GAO: Cyber Threats and Data Breaches Illustrate Need for Stronger Controls across Federal Agencies

Editor’s Note: GAO’s complete testimony (GAO-15-758T) is available here. Below is an excerpt.

From: GAO

Currently, we are reviewing NCPS in response to provisions of the Senate and House reports accompanying the Consolidated Appropriations Act, 2014. The objectives of our review are to determine the extent to which (1) NCPS meets stated objectives, (2) DHS has designed requirements for future stages of the system, and (3) federal agencies have adopted the system.

Our final report is expected to be released later this year, and our preliminary observations include the following:

• DHS appears to have developed and deployed aspects of the intrusion detection and intrusion prevention capabilities, but potential weaknesses may limit their ability to detect and prevent computer intrusions.
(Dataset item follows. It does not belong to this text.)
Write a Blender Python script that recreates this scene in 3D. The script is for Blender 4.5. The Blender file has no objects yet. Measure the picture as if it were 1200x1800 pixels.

For example, NCPS detects signature anomalies using only one of three detection methodologies identified by NIST: signature-based, anomaly-based, and stateful protocol analysis. Further, the system has the ability to prevent intrusions, but is currently only able to proactively mitigate threats across a limited subset of network traffic (i.e., Domain Name System traffic and e-mail).

• DHS has identified a set of NCPS capabilities that are planned to be implemented in fiscal year 2016, but it does not appear to have developed formalized requirements for capabilities planned through fiscal year 2018.

• The NCPS intrusion detection capability appears to have been implemented at 23 CFO Act agencies. The intrusion prevention capability appears to have limited deployment at portions of only 5 of these agencies. Deployment may have been hampered by various implementation and policy challenges.